Como vallas de carne y hueso, un grupo de diputados opositores intentó casi inmolar sus principios en defensa de un cúmulo de alborotadores que se sirvieron de los bienes públicos para enfundar su agresión y socavar a martillazos el pilar de la institucionalidad.
Otros, lejos de poner paños fríos al combate que se daba puertas afuera buscaron imponer sus argumentos con relatos enmarañados, bajezas discursivas, paroxismos y como buenos guerreros medievales, condujeron la rivalidad a la lucha cuerpo a cuerpo.
Trasladaron el humor exterior al recinto y esgrimieron toda clases de conceptos que golpearon como piedras y palos. Afinaron sus exposiciones en perfecta sintonía con la ebullición callejera. Fogonearon una demanda que solo conoce de destrucción y caos.

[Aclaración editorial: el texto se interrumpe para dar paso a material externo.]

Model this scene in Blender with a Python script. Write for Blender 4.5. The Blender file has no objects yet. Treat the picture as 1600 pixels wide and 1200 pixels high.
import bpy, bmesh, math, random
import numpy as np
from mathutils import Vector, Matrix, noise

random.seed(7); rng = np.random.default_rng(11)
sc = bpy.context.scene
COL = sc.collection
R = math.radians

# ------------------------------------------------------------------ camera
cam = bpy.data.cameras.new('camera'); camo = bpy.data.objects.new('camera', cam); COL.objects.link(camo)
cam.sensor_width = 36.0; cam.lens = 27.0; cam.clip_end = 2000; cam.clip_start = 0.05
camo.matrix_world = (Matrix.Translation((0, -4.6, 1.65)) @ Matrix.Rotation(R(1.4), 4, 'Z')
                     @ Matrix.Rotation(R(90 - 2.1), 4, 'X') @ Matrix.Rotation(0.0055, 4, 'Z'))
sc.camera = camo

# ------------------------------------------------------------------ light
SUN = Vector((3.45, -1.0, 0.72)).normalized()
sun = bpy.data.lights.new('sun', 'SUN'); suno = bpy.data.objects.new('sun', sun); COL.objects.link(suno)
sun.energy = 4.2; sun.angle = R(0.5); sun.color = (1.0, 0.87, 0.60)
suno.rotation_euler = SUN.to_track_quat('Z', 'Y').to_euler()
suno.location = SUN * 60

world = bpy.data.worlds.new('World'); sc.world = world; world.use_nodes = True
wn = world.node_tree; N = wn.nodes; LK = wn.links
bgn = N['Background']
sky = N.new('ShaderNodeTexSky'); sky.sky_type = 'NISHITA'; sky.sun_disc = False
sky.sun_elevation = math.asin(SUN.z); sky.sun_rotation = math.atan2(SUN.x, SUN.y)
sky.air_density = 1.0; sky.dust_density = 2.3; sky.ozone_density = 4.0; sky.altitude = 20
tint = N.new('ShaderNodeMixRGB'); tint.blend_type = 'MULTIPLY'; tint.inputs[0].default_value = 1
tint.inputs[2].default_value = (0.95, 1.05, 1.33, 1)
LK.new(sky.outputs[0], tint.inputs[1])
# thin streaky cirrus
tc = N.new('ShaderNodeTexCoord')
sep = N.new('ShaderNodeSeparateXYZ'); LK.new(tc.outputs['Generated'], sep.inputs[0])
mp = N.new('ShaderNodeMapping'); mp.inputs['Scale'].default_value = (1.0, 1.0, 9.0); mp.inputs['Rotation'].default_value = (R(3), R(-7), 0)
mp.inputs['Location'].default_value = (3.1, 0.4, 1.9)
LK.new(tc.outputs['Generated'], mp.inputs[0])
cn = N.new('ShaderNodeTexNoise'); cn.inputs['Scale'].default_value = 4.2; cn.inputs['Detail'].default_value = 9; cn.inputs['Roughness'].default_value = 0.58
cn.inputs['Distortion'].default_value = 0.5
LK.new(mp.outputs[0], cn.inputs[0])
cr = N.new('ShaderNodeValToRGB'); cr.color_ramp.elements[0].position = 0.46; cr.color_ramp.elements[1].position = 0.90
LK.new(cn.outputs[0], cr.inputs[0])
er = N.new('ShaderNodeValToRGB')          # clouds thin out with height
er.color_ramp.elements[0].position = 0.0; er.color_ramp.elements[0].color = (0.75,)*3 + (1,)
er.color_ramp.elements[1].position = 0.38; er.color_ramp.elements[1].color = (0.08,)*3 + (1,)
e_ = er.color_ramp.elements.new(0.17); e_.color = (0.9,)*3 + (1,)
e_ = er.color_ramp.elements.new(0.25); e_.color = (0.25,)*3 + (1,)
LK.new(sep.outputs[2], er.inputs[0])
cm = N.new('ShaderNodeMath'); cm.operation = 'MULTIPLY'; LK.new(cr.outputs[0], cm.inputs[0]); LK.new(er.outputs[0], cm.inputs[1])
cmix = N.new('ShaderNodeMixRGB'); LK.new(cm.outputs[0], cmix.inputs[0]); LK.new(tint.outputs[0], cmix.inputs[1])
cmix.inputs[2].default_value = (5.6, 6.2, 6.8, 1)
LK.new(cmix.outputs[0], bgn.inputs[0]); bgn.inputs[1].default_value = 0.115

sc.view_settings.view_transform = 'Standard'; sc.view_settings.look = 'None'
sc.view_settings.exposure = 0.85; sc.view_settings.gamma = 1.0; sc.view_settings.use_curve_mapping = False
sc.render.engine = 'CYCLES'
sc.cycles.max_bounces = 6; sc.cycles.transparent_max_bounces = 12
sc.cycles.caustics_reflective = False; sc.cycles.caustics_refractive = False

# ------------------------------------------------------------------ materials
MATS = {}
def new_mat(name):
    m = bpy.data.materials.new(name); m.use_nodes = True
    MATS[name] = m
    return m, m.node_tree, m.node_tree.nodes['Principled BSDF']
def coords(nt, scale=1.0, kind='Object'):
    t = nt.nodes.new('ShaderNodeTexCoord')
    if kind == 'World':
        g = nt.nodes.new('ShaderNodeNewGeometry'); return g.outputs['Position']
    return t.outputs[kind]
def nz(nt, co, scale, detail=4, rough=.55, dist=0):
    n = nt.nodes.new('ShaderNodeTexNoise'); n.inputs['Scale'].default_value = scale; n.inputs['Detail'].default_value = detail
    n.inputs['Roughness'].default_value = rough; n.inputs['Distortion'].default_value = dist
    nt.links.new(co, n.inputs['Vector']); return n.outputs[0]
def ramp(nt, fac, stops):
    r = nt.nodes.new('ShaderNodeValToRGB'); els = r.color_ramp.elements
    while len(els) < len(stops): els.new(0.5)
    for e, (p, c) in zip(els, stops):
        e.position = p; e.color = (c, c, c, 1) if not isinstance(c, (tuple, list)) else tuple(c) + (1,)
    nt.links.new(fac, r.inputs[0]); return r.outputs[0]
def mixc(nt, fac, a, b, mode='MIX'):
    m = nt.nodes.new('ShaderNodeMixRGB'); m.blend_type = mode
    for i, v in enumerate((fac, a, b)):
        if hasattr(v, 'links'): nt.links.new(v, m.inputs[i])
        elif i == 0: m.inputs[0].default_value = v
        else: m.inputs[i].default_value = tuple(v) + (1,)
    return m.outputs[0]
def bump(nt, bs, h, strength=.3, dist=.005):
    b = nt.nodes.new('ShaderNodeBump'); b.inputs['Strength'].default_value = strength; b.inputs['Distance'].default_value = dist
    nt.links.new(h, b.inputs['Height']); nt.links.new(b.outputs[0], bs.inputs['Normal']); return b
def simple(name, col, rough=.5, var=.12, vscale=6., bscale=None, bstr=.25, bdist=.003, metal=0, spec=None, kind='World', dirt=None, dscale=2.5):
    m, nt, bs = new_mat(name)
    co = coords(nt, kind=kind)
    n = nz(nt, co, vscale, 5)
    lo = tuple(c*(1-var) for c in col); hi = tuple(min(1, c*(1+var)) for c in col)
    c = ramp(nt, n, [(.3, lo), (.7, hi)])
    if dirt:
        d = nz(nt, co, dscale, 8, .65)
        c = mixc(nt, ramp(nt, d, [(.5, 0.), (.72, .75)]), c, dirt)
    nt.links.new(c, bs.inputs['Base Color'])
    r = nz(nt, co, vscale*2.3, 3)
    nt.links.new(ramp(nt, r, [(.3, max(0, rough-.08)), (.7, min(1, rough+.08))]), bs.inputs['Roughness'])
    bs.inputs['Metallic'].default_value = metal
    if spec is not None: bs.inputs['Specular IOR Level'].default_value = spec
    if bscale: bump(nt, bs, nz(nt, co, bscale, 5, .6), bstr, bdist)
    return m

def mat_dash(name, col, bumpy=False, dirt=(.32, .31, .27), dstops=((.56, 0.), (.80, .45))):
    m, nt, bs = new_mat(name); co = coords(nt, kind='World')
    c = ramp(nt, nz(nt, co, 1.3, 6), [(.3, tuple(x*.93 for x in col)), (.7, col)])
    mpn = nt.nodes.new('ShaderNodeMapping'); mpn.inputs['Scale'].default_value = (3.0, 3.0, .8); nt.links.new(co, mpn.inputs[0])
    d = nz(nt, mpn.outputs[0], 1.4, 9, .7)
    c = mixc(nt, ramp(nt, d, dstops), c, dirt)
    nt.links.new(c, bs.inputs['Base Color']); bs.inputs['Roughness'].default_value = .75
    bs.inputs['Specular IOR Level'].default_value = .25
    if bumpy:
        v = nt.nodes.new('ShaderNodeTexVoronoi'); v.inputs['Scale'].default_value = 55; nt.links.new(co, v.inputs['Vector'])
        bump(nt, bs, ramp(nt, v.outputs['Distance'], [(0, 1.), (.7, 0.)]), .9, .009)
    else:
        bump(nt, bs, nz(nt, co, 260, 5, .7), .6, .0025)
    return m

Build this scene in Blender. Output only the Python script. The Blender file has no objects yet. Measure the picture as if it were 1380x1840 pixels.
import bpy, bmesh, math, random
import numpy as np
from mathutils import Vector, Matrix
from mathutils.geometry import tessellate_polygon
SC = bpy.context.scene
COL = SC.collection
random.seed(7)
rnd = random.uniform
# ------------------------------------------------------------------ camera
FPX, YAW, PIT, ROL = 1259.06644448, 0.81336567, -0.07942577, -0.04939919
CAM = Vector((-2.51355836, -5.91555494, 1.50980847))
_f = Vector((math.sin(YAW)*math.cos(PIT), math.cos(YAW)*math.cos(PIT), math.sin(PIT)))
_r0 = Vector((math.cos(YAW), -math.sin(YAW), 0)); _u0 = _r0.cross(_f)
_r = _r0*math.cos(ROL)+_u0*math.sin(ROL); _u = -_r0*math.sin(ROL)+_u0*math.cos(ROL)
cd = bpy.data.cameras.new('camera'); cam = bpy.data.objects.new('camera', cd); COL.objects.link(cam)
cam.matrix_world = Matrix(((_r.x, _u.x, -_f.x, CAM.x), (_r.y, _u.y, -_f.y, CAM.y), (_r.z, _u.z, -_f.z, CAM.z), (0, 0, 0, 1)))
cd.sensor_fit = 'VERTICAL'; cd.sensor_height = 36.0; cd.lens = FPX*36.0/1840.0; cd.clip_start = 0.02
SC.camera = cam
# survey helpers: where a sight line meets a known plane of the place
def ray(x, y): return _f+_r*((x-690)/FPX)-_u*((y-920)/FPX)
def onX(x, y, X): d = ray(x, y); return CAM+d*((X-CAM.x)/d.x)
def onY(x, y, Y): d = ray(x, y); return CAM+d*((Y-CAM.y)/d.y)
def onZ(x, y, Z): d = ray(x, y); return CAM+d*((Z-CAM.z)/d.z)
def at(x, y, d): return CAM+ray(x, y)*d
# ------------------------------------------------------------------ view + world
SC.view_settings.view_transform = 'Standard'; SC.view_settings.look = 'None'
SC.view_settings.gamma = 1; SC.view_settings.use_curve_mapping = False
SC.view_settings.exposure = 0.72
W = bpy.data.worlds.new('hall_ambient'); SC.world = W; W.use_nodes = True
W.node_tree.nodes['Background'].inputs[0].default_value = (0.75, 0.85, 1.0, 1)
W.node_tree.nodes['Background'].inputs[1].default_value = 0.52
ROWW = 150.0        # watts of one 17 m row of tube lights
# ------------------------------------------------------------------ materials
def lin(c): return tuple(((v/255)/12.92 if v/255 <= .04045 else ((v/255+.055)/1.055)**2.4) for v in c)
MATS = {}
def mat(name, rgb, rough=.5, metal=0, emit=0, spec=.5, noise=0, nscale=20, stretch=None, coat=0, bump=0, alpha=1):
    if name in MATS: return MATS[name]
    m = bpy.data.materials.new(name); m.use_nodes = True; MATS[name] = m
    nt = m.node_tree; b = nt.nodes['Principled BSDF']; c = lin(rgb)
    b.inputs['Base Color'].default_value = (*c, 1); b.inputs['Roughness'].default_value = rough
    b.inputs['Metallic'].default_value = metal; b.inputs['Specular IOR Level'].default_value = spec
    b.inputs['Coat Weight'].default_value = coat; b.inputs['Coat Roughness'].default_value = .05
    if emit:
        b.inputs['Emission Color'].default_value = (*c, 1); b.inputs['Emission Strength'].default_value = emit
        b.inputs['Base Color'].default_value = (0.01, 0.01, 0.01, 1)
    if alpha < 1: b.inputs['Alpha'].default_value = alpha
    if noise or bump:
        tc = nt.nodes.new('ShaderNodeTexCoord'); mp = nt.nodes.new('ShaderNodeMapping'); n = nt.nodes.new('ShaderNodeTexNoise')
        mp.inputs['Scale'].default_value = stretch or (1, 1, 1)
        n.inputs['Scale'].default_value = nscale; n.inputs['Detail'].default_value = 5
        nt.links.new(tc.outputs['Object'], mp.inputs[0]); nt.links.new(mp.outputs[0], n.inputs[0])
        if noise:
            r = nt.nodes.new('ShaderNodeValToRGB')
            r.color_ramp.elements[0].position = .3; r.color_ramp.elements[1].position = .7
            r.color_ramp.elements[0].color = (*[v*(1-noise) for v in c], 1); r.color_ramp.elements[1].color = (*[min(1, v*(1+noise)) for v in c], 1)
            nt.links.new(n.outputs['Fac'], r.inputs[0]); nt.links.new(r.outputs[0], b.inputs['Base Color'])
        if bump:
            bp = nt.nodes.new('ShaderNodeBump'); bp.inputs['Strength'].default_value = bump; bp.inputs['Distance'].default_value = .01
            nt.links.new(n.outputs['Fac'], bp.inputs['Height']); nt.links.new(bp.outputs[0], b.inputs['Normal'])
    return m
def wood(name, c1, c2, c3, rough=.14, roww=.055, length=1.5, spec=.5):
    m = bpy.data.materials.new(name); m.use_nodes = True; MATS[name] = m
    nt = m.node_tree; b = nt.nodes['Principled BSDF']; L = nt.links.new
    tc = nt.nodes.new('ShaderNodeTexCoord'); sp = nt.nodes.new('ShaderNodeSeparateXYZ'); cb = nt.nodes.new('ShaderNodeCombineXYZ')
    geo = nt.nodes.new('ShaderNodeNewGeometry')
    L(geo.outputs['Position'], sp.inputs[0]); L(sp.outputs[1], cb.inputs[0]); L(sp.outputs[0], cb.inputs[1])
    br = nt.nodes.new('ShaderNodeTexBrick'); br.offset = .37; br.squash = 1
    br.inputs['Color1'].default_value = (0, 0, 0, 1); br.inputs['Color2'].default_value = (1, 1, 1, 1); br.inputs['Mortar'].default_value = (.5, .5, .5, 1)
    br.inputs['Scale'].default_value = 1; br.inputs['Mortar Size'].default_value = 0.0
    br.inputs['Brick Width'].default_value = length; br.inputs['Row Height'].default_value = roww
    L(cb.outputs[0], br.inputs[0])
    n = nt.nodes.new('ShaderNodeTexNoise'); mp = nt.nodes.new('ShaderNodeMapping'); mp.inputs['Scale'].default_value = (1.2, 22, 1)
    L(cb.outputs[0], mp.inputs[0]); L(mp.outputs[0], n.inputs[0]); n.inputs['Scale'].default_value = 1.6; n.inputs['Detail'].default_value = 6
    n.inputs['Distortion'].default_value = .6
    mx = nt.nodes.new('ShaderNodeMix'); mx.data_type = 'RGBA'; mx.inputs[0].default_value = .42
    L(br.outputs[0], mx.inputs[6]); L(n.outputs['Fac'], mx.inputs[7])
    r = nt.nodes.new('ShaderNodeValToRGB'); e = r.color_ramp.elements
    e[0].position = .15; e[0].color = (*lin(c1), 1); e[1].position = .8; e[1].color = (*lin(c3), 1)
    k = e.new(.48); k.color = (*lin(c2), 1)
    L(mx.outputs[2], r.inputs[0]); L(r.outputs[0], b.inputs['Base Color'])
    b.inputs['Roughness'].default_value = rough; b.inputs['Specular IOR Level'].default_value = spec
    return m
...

Ambos actores en paralelo, lograron impregnar a la sociedad en su conjunto con el olor que emana de un orden social que se va descomponiendo y cuyo aval está dado por quienes fueron elegidos para velar por su integridad.
Estos lamentables episodios, revelan que transitamos por el sinuoso camino de la incivilización y que cada vez que de deliberar se trata, se hacen latentes denostando toda herramienta de debate como forma única de conseguir consensos.
Lo preocupante más allá de naturalizar la insurrección, es percibir que no se trata de implementar esta modalidad de protesta por no estar de acuerdo con una u otra ponencia, sino que se busque, violencia mediante, prohibir que estas posturas finalmente se expongan.
Lo acontecido fue sin duda un déjà vu que otra vez nos instala en la historia reciente pero que también nos invita a no ser impasibles y a no incurrir en la lógica de la posmoralidad porque indefectiblemente, necesitamos defender con la palabra por decir, la palabra que está escrita.